The Why and the Wherefore
Sascha Fast said that I should write up a blog post explaining why I find my association of notes through Git useful. Admittedly, I only use this kind of association rarely. When I do, however, it proves to be just what I need.
I tend to work on my notes in creative bursts during which my mind is deeply immersed in the material. While I am putting all the notes and citations from (e.g.) an article where they go, I’m also opening totally fresh topics and thinking about seemingly unrelated things. For example, thoughts about Socrates’s comments about the real self, the soul, and conversation in the Alcibiades, will make me think about something connected to Martin Buber and Gabriel Marcel. When I’m done with a burst I commit in Git.
Most of the time, I navigate around my notes by either:
- using the quick panel in Sublime because I know exactly where I want to go,
- using direct links between explicitly associated notes, or
- searching for words or citekeys because I know the general topic I am looking for.
But these ways of moving from one note to others will not capture the association between Socrates and Martin Buber—there is no citekey in the later note since the article I was reading had nothing to do with Martin Buber; there are no obvious key words to search between the two files; and the random inspiration during the burst did not cause me to explicitly associate the notes with a hard link.
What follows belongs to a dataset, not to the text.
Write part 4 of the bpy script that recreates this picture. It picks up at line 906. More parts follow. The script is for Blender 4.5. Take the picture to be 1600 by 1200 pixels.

Nevertheless, a year later I start to see the deep pattern that initially led me to think of Martin Buber while reading about Socrates. When I had the original inspiration, my grasp of this underlying pattern was totally inchoate. But now, I’m starting to see many little ideas across years of reading form one big constellation. As I work on this, it is super helpful to pull up a list—in under ten keystrokes—of all the notes I edited when I was working on this particular sentence of my note on the Alcibiades.
Christian Tietze had this to say on Twitter:
Date-based IDs in the file name do the same but only upon creation—the tech hurdle for Git is high, though.
I wanted to point out that I think everyone should be using Git anyway if they are doing anything in plain text. With an appropriate plugin, there is really very little to learn (no need to get into the CLI or any advanced features for our purposes). I also want to point out that Christian is exactly right. With date-of-creation timestamps or date-of-modification timestamps, you only get one point at which to place this note near others. With Git, you get nearness based on each change—both to the starting note and to its “change neighbors.”